Because I remember jumping fences into houses that were under construction, bringing a stereo and speakers and blasting a party with 40-50 people like there was no tomorrow.
Because I remember connecting the first computers to my block and creating a network. I remember drawing cables from the rooftop of a block to the next one and so on until we had tens of people in our network.
Because I remember the fights, the slaps, the kicks given and received.

Because I remember years spent cheering for my favorite team, running from school to see them, singing for hours, cursing and shouting, traveling through the entire city with the scarf hidden so I didn’t get jumped.
Because I remember all the people I had fun with. Drinking, partying, getting in the cars and driving for hours without a destination, the clubs, the movies, every stupid little thing that we did.
I said at the beginning of the article that I was fortunate to have visited important cities like London since I was a child.
Maybe in a way that was also a kind of, not necessarily, bad luck, I really don’t know how to describe it, but perhaps that made me appreciate Bucharest less when I was growing up.
And now I just realize what I lost. It’s very difficult to think about it after 20-30 years. Maybe in a way, I see things a little more romanticized now, maybe not everything was that rosy, perhaps now, faced with this decay, this collapse, I try to make things seem prettier. But one thing I know for sure, Bucharest, yes, clearly, is not London, is not New York, but it is a city, it is the place where I grew up.
If someone were to ask me now if Bucharest is a beautiful city, or if it’s a pleasant city, I might not know what to answer.

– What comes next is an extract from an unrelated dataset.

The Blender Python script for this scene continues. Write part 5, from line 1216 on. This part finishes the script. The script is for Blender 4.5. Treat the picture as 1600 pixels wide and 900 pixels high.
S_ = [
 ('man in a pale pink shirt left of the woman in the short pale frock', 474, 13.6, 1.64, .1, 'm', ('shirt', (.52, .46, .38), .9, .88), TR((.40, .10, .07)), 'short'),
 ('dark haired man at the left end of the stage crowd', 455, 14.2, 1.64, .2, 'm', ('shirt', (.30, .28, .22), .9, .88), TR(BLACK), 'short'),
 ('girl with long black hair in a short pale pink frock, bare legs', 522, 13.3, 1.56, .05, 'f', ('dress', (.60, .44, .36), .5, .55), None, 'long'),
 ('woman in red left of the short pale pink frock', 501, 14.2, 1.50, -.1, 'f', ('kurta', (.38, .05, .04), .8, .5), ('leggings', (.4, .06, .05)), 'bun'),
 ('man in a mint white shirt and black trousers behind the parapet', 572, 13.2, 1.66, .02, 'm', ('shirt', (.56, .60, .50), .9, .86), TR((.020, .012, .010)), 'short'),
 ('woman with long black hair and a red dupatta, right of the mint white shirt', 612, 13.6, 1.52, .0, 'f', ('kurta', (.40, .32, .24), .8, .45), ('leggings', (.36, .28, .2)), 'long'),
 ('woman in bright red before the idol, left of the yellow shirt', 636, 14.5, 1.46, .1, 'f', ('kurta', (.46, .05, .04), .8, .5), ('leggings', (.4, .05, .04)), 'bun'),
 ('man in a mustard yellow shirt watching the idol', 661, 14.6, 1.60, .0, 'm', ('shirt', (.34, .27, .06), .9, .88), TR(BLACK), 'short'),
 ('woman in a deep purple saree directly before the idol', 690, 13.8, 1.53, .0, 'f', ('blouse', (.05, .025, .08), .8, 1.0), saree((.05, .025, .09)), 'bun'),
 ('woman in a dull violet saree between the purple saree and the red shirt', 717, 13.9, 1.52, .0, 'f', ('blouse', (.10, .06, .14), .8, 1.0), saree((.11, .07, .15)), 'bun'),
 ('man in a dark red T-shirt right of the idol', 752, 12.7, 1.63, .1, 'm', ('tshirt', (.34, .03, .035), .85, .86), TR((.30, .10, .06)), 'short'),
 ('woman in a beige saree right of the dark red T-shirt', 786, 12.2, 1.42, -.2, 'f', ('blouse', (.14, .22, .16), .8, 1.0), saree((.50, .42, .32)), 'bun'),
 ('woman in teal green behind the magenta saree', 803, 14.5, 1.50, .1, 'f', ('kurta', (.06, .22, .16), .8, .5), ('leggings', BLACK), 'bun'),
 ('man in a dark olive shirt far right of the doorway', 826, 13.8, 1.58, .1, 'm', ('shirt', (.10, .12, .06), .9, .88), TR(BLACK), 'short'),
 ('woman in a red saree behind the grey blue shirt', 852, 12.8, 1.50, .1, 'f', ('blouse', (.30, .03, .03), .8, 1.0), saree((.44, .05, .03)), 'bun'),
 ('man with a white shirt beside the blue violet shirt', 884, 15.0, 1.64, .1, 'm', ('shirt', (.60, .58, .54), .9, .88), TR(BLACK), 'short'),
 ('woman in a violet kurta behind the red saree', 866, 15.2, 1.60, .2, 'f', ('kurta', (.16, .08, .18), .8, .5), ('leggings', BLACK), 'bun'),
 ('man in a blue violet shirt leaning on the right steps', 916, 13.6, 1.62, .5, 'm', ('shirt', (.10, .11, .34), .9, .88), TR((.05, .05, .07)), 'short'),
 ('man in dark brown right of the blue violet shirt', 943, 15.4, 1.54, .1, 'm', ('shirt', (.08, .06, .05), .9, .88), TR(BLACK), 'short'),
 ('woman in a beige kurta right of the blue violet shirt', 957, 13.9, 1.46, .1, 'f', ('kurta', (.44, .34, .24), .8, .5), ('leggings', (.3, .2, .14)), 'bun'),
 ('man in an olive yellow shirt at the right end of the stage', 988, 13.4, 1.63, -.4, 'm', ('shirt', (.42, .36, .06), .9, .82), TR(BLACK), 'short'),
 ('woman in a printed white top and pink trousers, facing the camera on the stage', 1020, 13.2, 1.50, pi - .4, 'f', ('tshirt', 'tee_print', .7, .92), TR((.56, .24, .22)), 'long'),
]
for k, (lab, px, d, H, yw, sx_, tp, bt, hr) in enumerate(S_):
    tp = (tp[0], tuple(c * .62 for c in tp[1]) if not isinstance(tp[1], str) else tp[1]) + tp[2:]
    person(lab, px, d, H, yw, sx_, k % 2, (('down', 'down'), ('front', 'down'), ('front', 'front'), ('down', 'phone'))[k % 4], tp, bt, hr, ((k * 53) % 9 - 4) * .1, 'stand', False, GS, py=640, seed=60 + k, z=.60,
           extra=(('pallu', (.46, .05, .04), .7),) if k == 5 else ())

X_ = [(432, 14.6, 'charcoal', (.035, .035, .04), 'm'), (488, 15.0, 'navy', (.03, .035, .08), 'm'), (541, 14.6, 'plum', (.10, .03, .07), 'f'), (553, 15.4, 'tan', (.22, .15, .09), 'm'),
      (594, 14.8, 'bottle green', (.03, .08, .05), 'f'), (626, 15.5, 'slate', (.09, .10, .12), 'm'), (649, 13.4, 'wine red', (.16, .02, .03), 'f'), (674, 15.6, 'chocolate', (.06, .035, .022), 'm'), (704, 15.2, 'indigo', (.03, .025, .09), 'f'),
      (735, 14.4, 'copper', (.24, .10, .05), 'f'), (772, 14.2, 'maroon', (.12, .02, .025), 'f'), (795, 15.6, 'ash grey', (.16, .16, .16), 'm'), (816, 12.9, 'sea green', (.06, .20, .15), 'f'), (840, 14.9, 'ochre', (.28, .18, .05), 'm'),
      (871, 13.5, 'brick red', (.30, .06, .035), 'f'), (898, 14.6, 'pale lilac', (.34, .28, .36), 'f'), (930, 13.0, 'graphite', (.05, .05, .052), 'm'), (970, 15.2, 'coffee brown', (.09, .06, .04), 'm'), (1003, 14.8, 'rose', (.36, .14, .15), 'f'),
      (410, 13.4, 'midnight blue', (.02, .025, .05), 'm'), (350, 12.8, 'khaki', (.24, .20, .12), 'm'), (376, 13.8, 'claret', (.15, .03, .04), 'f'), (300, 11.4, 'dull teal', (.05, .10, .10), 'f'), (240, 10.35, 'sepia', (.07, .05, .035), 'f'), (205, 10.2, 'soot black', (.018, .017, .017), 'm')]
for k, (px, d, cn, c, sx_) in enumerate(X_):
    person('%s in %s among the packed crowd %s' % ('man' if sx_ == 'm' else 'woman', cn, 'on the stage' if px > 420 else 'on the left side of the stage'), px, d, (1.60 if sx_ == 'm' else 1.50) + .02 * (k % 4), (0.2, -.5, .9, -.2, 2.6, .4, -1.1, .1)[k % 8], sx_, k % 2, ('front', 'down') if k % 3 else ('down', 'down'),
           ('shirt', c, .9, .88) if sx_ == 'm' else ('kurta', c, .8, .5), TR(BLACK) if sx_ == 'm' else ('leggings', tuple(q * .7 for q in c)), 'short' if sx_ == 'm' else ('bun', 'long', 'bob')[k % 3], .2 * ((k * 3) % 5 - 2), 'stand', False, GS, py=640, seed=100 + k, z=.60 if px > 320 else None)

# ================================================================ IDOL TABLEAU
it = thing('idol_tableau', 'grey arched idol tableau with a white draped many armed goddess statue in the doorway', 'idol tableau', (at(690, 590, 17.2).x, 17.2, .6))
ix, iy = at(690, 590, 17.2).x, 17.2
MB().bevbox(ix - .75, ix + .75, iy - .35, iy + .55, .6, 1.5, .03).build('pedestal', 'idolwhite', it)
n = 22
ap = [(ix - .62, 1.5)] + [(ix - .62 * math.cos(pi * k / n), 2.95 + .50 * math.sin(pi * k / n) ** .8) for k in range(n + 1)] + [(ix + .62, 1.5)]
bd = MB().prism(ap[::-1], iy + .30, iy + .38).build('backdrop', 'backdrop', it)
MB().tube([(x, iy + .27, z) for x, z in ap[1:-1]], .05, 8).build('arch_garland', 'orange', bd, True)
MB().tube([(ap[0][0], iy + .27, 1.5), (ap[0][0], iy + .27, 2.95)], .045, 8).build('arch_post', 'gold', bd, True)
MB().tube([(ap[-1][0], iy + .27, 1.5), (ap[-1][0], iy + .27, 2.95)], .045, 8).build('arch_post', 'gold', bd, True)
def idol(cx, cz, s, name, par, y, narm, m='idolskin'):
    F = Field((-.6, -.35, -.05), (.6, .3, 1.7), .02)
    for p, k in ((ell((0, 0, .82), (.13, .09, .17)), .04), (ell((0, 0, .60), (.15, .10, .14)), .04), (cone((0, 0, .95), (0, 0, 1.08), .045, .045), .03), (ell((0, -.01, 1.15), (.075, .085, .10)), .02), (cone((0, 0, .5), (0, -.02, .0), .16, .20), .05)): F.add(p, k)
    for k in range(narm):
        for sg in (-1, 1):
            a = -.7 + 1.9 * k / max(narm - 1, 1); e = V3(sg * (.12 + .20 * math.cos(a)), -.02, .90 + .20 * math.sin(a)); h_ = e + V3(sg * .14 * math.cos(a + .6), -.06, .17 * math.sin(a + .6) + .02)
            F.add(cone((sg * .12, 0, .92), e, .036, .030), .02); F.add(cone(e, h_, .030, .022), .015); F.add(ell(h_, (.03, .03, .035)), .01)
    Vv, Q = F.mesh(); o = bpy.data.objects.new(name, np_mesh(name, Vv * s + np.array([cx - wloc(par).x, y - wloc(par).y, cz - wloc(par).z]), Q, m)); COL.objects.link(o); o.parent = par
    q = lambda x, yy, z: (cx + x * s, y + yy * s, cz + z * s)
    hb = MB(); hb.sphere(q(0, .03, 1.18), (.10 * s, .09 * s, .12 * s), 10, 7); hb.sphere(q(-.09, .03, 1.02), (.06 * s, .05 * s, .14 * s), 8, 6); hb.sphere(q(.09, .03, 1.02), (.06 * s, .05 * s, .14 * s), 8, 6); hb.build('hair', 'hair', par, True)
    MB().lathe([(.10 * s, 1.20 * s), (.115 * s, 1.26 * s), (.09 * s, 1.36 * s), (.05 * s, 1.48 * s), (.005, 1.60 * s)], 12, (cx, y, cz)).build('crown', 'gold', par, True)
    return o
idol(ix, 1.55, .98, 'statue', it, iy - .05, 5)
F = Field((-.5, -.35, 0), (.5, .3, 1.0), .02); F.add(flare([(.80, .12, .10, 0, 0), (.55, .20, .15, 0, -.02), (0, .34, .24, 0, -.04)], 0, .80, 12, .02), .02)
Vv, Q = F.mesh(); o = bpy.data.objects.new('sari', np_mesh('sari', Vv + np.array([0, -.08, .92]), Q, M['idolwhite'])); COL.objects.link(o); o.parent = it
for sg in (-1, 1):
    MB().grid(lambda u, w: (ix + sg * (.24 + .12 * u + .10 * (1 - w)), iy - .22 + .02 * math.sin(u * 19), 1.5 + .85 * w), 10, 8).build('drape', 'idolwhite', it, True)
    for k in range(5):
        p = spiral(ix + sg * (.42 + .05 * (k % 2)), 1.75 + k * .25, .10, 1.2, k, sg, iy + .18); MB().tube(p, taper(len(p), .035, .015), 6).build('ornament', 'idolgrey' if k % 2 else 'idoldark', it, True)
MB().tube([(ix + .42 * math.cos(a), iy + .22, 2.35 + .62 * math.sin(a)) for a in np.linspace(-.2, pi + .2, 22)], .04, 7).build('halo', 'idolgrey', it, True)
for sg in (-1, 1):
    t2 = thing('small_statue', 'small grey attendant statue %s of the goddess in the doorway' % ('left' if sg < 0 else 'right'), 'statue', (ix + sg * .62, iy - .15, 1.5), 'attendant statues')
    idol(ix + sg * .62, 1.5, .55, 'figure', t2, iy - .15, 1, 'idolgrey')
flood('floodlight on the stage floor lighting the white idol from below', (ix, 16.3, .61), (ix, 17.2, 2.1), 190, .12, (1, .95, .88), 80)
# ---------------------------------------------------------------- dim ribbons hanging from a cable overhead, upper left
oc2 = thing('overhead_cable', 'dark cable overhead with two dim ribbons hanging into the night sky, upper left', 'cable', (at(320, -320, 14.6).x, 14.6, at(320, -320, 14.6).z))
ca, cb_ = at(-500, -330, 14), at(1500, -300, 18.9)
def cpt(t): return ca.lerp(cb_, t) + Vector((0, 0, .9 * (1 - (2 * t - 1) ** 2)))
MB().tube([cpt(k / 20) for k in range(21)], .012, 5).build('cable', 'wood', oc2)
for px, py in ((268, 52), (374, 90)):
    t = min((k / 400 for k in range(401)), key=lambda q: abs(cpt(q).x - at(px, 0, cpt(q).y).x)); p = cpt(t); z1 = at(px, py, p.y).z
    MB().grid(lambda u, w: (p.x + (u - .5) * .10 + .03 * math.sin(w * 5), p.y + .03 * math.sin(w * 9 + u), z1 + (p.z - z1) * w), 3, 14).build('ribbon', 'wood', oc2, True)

RIGHT: Fuji X-S10 . Fuji XF35mmF1.4 . F/7.1 . 1/30″ . ISO 160
I might think about the hours I spend in traffic every day, just to get to work, to get to my parents, to get anywhere at all. Maybe you’d think about potholes, broken asphalt, derelict buildings, and no one could blame you for that.
But if I had time to read this article, if I had time to think about the past, to remember things, and someone were to ask me again – “Is Bucharest a beautiful city?” Then my answer would be yes.
Not only is it a beautiful city, but it is also an incredibly fascinating city. It is a city where you encounter beauty, you encounter ugliness, you encounter chaos, you encounter love.
It is a city where traffic is horrendous. Madness is at home here. It is a city in constant motion. Sometimes a circus, sometimes too sober, sometimes a freak show, this is Bucharest.
And this city is my home.


“My name is Stefan Panaitescu, I am 38 years old and I am from Bucharest, Romania.
I work in sustainability and corporate social responsibility and I love my job.
I am an avid traveler and in my spare time I run a travel blog and I try to get out as much as I can and shoot with my Fuji cameras.”
Delph12
June 17, 2025 @ 1:32 am
Stephan, Thank you for a powerful post and evocative photos. Very well done. Congratulations!
Stefan Panaitescu
June 17, 2025 @ 4:42 am
Thank you so much! More to come on this topic!